Short‐time electrical effects during volcanic eruption: Experiments and field measurements

Abstract

Laboratory experiments on the fragmentation and expansion of magmatic melt have been performed using remelted volcanic rock at magmatic temperatures as magma simulant. A specially designed dc amplifier in combination with high speed data recording was used to detect short‐time electrostatic field effects related to the fragmentation and expansion history of the experimental system, as documented by simultaneous force and pressure recording, as well as by high‐speed cinematography. It was found that (1) the voltage‐time ratio of electrostatic field gradients (100 to 104 V/s) reflects different physical mechanisms of fragmentation and expansion and (2) the maximum voltage measured in 1 m distance (−0.1 to −180 V) can be correlated with the intensity of the respective processes.
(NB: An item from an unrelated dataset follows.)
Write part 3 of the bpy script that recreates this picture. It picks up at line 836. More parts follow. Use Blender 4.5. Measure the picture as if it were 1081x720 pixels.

Based on these experimental results, a field method was developed and tested at Stromboli volcano in Italy. A 0.8 m rod antenna was used to detect the dc voltage against local ground (i.e., the electrostatic field gradient), at a distance of 60 to 260 m from the respective vent. Upwind position of the detection site was chosen to prevent interference caused by contact of charged ash particles with the antenna. A standard 8 Hz geophone was used to detect the accompanying seismicity. Three types of volcanic activity occurred during the surveillance operation; two of these could be clearly related to specific electrical and seismical signals. A typical delay time was found between the electrical and the seismical signal, corresponding to the seismic velocity within the crater deposits. Using a simple first‐order electrostatic model, the field measurements were recalibrated to the laboratory scale. Comparison of field and laboratory data at first approximation revealed striking similarities, thus encouraging the further development of this technique for real‐time surveillance operation at active volcanoes.